1.      Etika Utilitarianisme
Etika utilitarianisme adalah tentang bagaimana menilai baik buruknya suatu kebijaksanaan social politik, ekonomi dan legal secara moral.

2.      Kriteria dan Prinsi Etika Utilitarianisme
a.       Manfaat
b.      Manfaat Terbesar
c.       Manfaat terbesar Bagi Sebanyak Mungkin Orang

3.      Nilai Positif Etika Utilitarianisme
a.       Rasionalitas
b.      Utilitarianisme sangat menghargai kebebasan setiap pelaku moral
c.       Universalitas

4.      Utilitarianisme Sebagai Proses dan Sebagai Standar Penilaian
a.       Etika utilitarianisme digunakan sebagai proses untuk mengambil keputusan, kebijaksanaan atau untuk bertindak.
b.      Etika Utilitarianisme sebagai standar penilaian bagi tindakan atau kebijaksanaan yang telah dilakukan.

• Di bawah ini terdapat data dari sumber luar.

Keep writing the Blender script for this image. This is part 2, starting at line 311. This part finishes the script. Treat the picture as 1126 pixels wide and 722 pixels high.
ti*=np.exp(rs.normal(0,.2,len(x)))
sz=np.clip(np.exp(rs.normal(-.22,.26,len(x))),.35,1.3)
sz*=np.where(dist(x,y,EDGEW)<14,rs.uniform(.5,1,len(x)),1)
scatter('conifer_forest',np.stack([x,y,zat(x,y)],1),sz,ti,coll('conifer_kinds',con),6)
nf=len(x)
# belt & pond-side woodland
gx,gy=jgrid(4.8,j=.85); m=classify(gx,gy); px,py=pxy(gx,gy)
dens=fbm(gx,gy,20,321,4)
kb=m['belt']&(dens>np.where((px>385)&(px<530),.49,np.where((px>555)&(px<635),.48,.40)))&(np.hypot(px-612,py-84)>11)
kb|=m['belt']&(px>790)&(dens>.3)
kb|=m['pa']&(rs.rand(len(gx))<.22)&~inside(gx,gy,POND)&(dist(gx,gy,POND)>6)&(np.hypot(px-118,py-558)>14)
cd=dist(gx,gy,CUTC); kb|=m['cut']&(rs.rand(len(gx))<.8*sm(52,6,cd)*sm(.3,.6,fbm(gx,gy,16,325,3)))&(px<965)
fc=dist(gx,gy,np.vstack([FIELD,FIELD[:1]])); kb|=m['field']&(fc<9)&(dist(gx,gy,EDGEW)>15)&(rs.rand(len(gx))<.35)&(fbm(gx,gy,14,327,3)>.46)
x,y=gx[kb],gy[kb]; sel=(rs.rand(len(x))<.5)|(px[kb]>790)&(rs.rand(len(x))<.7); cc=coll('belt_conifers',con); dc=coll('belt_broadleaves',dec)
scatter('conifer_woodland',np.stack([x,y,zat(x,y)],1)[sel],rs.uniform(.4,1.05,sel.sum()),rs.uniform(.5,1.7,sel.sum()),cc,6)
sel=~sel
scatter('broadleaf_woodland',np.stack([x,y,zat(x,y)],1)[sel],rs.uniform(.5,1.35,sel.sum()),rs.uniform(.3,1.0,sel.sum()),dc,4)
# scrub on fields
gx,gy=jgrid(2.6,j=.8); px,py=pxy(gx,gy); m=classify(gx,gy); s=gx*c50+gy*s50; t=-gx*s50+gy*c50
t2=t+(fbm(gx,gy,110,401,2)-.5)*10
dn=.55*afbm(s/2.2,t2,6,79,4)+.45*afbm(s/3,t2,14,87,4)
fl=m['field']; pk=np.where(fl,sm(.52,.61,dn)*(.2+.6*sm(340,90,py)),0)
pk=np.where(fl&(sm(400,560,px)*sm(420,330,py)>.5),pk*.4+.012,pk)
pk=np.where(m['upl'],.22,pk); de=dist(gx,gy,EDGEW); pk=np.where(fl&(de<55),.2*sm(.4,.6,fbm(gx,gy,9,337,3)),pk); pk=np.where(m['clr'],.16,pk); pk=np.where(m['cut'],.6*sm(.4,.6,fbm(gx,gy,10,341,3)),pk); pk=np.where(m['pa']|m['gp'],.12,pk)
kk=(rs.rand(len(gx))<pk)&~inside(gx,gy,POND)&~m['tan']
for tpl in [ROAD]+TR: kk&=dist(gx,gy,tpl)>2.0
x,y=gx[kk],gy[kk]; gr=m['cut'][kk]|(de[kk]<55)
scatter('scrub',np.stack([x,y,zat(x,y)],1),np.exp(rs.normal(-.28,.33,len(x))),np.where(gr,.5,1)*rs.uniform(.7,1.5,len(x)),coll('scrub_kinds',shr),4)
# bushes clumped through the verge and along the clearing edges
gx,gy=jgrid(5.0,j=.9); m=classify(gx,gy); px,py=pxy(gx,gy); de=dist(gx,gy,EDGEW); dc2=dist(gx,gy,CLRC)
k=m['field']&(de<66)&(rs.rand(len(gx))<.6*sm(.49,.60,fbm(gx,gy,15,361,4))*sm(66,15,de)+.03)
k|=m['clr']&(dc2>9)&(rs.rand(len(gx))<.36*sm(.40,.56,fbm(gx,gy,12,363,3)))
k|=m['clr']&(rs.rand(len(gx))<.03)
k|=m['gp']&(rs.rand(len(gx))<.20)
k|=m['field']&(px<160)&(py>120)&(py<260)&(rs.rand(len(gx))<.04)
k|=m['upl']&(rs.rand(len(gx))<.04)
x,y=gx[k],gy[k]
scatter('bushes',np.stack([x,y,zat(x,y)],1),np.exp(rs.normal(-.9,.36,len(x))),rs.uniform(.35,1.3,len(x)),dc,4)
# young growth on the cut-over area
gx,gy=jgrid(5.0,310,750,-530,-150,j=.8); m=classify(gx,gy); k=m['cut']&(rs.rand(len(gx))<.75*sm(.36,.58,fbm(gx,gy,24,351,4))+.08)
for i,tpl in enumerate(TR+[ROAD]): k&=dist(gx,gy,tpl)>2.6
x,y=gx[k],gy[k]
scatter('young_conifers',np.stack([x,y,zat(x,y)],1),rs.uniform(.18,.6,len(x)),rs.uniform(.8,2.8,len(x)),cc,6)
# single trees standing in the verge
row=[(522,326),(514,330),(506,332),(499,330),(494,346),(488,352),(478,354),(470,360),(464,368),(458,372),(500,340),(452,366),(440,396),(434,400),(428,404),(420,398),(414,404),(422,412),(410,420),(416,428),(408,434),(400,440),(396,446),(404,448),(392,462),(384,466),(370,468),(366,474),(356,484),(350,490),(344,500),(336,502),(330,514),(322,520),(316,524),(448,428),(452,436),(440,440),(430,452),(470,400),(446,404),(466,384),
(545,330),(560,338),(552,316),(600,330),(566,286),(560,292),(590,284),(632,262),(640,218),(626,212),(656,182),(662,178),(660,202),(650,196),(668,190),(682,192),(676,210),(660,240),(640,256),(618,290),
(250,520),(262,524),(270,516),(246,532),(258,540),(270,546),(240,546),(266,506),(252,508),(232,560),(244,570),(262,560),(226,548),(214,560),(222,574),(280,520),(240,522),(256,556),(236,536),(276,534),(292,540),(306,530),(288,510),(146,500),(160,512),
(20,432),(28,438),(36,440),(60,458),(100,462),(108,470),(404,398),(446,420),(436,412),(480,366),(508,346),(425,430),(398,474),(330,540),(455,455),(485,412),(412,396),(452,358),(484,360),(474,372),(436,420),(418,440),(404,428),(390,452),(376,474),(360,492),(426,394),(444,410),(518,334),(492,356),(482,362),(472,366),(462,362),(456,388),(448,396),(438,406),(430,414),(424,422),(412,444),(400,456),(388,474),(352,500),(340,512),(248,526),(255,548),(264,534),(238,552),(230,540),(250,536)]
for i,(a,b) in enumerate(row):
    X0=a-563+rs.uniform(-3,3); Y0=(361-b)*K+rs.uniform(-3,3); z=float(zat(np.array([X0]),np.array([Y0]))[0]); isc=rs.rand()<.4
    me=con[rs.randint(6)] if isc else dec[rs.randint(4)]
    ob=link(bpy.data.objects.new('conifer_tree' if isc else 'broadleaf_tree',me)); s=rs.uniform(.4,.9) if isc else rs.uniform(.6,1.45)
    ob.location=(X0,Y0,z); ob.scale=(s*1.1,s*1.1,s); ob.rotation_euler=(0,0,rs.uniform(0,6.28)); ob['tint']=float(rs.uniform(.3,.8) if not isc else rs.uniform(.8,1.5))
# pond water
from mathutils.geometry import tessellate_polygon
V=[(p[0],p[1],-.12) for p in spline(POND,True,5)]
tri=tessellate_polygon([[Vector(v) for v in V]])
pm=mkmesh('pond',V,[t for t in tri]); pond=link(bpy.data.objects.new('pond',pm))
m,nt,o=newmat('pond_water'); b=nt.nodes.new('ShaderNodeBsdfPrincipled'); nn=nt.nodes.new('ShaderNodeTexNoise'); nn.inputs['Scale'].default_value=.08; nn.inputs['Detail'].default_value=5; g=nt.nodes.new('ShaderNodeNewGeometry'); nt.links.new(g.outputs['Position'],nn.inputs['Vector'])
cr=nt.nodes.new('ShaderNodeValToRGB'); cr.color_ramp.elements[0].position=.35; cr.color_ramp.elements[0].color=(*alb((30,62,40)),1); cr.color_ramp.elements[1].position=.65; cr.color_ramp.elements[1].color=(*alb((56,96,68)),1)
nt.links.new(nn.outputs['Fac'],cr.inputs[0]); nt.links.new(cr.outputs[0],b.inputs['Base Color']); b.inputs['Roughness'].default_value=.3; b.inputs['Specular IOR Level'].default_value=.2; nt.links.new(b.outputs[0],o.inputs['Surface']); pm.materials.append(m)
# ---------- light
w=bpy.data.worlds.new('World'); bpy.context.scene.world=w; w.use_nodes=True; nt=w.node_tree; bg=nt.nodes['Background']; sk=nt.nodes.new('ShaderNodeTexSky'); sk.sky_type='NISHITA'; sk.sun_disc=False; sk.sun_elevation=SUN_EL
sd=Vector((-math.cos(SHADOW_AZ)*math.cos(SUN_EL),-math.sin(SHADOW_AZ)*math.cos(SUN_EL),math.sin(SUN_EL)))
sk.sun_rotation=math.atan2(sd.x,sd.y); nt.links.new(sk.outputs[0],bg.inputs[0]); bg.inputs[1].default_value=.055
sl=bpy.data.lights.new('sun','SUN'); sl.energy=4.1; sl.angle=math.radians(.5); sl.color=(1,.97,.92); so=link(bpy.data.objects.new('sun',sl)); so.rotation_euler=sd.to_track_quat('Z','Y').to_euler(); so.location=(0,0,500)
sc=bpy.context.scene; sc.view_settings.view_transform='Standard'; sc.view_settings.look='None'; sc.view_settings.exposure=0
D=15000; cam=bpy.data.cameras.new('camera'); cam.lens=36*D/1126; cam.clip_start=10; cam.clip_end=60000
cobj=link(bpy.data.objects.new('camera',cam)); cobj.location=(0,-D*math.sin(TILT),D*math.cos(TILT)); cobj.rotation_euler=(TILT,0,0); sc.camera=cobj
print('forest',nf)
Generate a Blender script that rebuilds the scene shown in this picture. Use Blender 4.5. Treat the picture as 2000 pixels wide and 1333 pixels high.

5.      Analisis Keuntungan dan Kerugian
Manfaat dan kerugian sangat dikaitkan dengan semua orang yang terkait, sehingga analisis keuntungan dan kerugian tidak lagi semata-mata tertuju langsung pada keuntungan bagi perusahaan.
Analisis keuntungan dan kerugian dalam kerangka etika bisnis :
a.       Keuntungan dan kerugian, yang dianalisis tidak dipusatkan pada keuntungan dan kerugian perusahaan.
b.      Analisis keuntungan dan kerugian tidak ditempatkan dalam kerangka uang.
Analisis keuntungan dan kerugian untuk jangka panjang.

6.      Kelemahan Etika Utilitarianisme
a.       Manfaat merupakan konsep yang begitu luas sehingga dalam kenyataan praktis akan menimbulkan kesulitan yang tidak sedikit.
b.      Etika utilitarianisme tidak pernah menganggap serius nilai suatu tindakan pada dirinya sendiri dan hanya memperhatikan niali suatu tindakan sejauh berkaitan dengan akibatnya.
c.       Etika utilitarianisme tidak pernah menganggap serius kemauan baik seseorang.
d.      Variable yang dinilai tidak semuanya dapat dikualifikasi.
e.       Seandainya ketiga criteria dari etika utilitarianisme saling bertentangan, maka akan ada kesulitan dalam menentukan prioritas di antara ketiganya.
f.       Etika utilitarianisme membenarkan hak kelompok minoritas tertentu dikorbankan demi kepentingan mayoritas.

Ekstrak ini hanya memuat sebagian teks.